* [DATA LINES]

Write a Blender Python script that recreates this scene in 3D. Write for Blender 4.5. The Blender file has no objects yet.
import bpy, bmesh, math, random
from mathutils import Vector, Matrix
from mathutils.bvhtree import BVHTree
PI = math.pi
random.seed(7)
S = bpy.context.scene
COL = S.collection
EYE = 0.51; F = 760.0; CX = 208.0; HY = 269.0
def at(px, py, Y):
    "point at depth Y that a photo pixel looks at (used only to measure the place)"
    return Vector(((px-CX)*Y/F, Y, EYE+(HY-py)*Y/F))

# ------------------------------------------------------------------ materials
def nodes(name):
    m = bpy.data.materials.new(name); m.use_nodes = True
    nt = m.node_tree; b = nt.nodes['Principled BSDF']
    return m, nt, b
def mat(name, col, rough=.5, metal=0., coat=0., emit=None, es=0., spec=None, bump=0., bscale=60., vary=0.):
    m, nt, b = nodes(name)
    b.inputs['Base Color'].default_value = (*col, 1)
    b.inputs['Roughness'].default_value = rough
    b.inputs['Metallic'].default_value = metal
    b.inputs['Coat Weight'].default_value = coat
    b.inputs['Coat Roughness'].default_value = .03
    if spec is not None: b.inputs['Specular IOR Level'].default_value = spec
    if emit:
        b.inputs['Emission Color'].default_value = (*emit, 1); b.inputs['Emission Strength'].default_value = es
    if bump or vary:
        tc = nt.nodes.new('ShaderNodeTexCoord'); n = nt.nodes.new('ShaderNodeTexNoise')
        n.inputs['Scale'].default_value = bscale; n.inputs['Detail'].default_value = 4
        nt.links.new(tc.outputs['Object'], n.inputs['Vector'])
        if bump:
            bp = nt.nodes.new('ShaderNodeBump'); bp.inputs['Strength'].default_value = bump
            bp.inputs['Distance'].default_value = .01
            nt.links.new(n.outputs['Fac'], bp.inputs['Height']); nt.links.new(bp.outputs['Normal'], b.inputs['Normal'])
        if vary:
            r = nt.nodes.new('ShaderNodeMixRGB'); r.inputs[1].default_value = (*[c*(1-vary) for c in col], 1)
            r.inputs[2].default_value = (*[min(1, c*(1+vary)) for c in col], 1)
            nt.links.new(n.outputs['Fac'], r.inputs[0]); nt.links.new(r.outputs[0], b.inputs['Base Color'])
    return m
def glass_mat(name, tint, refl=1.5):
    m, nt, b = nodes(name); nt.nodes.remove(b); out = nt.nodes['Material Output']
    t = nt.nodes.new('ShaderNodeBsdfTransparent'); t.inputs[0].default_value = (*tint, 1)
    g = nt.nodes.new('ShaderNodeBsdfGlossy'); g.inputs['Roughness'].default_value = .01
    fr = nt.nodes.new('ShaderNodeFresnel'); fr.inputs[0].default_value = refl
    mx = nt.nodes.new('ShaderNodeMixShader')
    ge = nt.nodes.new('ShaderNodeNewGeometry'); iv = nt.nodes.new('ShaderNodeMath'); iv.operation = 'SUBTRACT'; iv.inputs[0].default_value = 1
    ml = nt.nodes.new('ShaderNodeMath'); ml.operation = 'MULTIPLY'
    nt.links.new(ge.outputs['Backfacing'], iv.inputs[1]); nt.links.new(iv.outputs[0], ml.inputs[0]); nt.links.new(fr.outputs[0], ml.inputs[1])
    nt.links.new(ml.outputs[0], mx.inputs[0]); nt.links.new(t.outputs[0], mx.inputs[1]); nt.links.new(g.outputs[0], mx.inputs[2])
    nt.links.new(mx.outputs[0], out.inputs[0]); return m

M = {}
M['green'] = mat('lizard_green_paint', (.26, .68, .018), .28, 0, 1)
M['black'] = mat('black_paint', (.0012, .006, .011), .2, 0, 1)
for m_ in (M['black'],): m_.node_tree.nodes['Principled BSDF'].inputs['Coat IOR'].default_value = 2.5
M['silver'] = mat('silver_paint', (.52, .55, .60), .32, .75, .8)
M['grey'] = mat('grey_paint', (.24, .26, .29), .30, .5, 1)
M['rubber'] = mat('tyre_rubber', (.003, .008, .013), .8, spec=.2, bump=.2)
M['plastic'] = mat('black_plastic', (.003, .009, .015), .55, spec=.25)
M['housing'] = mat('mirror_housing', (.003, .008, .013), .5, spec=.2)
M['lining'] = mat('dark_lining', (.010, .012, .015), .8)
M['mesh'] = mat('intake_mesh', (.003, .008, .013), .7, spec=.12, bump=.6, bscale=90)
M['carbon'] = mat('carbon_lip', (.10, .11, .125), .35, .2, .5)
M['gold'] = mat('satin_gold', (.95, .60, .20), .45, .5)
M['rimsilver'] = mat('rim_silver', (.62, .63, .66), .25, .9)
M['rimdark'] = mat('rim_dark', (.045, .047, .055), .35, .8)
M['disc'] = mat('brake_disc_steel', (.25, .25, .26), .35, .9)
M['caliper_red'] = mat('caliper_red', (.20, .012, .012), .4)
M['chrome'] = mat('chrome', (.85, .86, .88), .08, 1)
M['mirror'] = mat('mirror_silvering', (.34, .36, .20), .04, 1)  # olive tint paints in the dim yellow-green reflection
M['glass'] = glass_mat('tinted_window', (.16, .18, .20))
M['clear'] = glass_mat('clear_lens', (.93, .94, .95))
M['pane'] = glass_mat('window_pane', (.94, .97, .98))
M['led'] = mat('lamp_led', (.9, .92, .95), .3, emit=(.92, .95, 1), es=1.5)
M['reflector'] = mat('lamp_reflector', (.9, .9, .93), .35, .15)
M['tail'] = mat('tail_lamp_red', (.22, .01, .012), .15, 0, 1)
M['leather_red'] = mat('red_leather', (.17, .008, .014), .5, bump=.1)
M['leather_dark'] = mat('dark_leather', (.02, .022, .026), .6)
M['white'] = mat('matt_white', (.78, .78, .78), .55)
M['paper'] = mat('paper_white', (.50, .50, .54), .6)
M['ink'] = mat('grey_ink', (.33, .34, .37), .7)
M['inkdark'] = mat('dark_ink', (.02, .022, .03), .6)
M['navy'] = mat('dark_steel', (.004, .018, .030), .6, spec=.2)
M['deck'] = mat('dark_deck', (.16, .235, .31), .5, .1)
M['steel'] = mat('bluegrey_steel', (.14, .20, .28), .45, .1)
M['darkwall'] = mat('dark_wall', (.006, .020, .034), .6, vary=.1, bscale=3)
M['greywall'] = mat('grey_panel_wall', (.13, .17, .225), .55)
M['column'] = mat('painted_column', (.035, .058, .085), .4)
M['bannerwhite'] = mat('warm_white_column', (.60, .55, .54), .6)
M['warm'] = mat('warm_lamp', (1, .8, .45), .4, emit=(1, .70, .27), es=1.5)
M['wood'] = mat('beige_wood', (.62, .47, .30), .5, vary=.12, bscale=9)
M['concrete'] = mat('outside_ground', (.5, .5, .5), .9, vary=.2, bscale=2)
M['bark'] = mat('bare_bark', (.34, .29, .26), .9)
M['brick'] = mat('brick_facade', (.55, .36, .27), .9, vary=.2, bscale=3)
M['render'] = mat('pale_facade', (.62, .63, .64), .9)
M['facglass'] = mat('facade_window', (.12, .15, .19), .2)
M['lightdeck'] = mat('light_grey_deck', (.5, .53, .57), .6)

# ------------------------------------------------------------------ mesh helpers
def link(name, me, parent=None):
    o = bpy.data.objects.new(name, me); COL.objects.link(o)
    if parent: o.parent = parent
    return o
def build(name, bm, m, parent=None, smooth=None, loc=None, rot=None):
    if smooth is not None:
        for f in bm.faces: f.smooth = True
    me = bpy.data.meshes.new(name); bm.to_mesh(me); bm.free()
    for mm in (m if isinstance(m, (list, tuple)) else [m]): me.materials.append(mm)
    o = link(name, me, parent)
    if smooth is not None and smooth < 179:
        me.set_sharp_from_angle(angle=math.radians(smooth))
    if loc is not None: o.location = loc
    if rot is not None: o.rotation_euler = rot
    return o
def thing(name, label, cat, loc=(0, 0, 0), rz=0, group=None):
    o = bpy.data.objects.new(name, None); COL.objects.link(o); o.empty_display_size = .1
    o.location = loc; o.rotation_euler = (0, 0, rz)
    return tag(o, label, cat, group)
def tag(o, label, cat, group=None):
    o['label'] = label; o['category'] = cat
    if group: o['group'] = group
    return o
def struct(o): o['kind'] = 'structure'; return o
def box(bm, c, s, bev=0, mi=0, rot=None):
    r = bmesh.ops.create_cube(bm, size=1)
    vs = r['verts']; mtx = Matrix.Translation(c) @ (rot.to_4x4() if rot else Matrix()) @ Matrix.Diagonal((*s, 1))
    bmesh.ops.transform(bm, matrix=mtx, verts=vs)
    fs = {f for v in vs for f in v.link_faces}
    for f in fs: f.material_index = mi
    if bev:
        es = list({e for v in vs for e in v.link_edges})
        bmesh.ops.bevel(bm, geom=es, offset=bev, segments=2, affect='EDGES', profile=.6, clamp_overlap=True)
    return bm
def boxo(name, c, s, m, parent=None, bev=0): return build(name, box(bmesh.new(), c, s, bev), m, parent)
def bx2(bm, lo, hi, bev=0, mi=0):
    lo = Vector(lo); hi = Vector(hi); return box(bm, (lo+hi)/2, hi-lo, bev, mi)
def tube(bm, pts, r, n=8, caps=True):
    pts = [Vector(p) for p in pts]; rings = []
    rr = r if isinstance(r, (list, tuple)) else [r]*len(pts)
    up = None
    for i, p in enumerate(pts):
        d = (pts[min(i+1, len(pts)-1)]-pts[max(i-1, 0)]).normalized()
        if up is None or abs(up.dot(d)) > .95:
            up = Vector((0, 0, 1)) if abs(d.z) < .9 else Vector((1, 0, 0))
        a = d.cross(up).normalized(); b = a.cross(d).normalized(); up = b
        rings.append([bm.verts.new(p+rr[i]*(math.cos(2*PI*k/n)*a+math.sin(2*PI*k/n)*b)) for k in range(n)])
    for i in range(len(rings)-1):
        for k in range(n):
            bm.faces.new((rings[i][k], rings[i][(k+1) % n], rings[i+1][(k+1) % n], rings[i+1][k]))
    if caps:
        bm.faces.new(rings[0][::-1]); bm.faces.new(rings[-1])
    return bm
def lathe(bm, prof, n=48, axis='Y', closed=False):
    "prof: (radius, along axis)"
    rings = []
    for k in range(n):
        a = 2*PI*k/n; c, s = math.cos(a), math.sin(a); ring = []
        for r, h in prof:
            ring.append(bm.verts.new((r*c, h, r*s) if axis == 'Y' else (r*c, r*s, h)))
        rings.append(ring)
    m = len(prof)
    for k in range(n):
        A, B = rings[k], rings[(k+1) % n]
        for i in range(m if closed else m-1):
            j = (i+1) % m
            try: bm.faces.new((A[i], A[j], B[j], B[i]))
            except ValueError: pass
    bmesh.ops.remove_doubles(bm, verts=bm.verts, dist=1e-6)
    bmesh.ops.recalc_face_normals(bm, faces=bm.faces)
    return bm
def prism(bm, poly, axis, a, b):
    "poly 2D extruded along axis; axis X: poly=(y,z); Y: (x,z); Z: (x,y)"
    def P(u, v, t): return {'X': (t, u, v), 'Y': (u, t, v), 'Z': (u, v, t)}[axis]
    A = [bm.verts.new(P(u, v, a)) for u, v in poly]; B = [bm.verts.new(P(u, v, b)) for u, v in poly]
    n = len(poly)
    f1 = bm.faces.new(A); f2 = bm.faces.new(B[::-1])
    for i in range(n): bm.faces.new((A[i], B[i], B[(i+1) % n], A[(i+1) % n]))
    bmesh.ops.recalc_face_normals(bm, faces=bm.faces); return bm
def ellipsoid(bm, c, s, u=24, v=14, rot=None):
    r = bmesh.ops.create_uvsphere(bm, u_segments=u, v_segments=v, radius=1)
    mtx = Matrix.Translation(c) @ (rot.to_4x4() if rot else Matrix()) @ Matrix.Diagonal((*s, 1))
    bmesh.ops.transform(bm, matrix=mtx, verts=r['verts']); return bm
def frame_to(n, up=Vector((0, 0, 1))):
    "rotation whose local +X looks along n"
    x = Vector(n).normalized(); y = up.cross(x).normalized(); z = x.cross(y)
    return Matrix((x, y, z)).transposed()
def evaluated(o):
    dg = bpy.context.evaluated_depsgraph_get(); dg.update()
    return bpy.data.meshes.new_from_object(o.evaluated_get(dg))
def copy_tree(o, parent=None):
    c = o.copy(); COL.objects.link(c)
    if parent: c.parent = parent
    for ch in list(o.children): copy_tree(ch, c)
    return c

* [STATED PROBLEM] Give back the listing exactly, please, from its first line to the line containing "return Vector(((px-CX)*Y/F, Y, EYE+(HY-py)*Y/F))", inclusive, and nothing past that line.

* [RIGHT ANSWER]
Write a Blender Python script that recreates this scene in 3D. Write for Blender 4.5. The Blender file has no objects yet.
import bpy, bmesh, math, random
from mathutils import Vector, Matrix
from mathutils.bvhtree import BVHTree
PI = math.pi
random.seed(7)
S = bpy.context.scene
COL = S.collection
EYE = 0.51; F = 760.0; CX = 208.0; HY = 269.0
def at(px, py, Y):
    "point at depth Y that a photo pixel looks at (used only to measure the place)"
    return Vector(((px-CX)*Y/F, Y, EYE+(HY-py)*Y/F))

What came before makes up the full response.